#### REQUIREMENT:
Track down every line below that holds "this" and copy it.

#### RECORDS SUPPLIED:
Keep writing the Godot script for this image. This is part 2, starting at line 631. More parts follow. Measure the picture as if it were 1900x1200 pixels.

* * *

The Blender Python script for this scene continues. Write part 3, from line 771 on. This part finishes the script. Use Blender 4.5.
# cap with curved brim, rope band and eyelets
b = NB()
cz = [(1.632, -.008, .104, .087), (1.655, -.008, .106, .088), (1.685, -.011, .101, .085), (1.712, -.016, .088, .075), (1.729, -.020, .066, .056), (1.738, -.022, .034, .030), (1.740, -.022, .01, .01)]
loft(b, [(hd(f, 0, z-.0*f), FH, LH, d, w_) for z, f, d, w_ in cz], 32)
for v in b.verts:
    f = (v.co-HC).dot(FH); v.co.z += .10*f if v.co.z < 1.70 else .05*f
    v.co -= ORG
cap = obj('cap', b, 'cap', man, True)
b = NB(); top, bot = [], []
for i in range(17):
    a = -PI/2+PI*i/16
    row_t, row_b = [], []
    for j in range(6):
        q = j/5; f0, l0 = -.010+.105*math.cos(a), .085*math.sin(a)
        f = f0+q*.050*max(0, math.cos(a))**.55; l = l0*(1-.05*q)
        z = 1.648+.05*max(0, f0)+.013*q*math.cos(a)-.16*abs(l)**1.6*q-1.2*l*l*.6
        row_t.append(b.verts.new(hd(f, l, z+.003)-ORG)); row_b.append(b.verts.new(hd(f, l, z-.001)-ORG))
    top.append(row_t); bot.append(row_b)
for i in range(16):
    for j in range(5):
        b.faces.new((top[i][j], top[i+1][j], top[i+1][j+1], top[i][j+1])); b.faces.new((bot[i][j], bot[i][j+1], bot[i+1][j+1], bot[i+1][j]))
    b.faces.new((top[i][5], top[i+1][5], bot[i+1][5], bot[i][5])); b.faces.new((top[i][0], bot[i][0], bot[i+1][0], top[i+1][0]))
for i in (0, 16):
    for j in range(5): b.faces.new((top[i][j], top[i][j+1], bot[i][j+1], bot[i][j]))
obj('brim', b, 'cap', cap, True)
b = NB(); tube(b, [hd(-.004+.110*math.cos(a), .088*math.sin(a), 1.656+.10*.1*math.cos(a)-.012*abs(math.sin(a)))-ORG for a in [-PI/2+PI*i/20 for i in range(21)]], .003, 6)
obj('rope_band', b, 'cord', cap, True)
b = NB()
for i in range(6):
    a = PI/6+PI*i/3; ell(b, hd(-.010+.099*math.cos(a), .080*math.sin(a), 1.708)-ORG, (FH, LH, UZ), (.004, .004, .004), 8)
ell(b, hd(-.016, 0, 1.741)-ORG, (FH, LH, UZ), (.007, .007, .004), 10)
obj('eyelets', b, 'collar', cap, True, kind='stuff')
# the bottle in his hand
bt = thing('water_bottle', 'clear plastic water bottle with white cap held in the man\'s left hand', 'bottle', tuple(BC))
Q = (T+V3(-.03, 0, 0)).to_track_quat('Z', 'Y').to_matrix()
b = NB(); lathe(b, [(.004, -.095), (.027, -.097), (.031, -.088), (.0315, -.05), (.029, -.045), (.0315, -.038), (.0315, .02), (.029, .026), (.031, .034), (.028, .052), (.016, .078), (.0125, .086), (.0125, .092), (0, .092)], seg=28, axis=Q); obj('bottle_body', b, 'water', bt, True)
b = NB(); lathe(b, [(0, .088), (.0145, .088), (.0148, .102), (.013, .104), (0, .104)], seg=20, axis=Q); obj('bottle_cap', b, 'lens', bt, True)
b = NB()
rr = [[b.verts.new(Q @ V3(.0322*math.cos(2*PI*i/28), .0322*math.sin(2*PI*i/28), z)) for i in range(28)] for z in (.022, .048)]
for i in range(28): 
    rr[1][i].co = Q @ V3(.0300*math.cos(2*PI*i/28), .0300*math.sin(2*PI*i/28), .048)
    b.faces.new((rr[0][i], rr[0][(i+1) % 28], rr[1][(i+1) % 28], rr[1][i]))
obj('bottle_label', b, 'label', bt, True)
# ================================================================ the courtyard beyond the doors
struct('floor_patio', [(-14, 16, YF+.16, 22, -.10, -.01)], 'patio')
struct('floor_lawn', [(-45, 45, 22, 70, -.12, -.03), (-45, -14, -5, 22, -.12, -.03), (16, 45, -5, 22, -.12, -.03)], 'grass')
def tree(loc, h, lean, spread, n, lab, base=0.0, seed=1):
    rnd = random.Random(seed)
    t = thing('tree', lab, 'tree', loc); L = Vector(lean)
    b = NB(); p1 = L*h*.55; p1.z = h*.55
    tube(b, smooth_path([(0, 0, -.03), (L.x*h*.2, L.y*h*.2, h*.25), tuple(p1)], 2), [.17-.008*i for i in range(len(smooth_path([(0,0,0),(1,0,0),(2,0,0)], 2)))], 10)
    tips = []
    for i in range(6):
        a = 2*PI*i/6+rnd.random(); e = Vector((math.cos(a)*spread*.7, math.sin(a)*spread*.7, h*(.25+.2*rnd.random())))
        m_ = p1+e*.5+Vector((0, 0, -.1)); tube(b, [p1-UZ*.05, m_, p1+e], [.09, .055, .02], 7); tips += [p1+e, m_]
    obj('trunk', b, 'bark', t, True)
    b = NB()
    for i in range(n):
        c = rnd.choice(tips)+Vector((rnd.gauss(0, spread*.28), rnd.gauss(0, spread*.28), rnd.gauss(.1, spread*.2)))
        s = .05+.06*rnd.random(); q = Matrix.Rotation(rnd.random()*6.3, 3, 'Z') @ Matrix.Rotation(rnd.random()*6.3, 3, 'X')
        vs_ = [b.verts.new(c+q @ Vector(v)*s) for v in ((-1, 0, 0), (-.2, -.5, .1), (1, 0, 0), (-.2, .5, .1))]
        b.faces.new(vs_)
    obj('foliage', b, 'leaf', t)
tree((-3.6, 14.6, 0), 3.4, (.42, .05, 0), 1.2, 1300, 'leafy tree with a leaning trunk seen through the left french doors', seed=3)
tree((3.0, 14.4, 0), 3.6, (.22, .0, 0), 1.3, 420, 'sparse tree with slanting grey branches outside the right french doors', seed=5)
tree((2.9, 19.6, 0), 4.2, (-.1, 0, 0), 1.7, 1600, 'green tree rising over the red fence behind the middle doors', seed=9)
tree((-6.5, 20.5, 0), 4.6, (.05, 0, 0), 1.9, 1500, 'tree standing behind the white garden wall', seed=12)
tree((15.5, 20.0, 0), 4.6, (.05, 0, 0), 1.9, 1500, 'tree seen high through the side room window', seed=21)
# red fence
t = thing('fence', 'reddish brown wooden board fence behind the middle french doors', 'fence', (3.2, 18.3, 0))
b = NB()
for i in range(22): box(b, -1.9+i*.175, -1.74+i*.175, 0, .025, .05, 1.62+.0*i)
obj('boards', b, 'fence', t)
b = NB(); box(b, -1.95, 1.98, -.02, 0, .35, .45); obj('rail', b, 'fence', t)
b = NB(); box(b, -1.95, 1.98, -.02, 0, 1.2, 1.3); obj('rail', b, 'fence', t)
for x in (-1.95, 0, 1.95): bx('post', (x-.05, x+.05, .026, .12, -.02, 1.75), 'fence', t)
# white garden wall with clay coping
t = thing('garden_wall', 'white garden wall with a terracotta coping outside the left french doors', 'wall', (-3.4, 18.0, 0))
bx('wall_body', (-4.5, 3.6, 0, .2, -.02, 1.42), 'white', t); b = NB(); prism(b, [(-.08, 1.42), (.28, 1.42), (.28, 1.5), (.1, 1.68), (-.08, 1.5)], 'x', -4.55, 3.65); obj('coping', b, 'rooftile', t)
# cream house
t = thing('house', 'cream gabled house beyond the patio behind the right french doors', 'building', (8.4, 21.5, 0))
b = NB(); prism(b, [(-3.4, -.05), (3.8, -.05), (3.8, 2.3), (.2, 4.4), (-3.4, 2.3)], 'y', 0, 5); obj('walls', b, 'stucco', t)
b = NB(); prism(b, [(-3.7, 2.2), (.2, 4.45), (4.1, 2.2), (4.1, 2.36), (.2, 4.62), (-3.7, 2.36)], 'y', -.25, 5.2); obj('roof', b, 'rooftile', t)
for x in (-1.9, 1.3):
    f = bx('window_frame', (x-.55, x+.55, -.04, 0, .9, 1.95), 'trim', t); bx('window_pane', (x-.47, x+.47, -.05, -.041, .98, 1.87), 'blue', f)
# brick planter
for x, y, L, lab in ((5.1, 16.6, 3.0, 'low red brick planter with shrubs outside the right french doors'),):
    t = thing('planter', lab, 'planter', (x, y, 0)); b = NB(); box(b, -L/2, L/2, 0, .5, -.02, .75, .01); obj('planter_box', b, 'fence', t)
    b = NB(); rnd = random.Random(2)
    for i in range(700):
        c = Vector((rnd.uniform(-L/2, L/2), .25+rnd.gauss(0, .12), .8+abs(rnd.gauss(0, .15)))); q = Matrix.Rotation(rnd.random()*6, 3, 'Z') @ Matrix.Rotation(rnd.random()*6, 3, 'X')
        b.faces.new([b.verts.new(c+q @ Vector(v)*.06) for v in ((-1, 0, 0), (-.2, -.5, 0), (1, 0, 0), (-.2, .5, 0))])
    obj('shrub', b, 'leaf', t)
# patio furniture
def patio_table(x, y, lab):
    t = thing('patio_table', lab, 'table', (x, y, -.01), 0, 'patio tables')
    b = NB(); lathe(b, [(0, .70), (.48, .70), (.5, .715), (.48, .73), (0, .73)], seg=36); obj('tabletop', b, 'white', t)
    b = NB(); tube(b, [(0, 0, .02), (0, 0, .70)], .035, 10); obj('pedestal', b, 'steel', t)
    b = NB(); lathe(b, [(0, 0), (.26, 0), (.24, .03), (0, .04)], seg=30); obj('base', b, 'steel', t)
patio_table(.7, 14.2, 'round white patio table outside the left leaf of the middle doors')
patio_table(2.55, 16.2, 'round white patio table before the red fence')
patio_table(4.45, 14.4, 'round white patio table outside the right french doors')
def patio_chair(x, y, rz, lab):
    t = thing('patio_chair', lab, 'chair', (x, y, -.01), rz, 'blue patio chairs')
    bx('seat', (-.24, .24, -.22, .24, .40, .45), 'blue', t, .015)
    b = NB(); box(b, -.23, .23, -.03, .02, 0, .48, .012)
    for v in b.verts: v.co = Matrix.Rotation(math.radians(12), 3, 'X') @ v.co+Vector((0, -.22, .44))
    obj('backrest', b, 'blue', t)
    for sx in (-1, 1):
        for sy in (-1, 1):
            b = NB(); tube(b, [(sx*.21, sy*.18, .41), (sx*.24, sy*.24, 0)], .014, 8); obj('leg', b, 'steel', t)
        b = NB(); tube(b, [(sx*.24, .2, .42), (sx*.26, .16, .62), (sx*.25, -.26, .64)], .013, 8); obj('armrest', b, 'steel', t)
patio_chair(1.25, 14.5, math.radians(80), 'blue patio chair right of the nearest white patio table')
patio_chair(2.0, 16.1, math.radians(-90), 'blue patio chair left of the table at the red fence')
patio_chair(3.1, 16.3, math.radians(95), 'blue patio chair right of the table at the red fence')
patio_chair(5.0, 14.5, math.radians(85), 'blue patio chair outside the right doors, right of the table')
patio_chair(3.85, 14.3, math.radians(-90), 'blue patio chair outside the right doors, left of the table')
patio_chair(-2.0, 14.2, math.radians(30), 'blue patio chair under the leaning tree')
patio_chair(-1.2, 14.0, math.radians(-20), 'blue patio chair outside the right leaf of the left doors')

#### RESULT:
Keep writing the Godot script for this image. This is part 2, starting at line 631. More parts follow. Measure the picture as if it were 1900x1200 pixels.
The Blender Python script for this scene continues. Write part 3, from line 771 on. This part finishes the script. Use Blender 4.5.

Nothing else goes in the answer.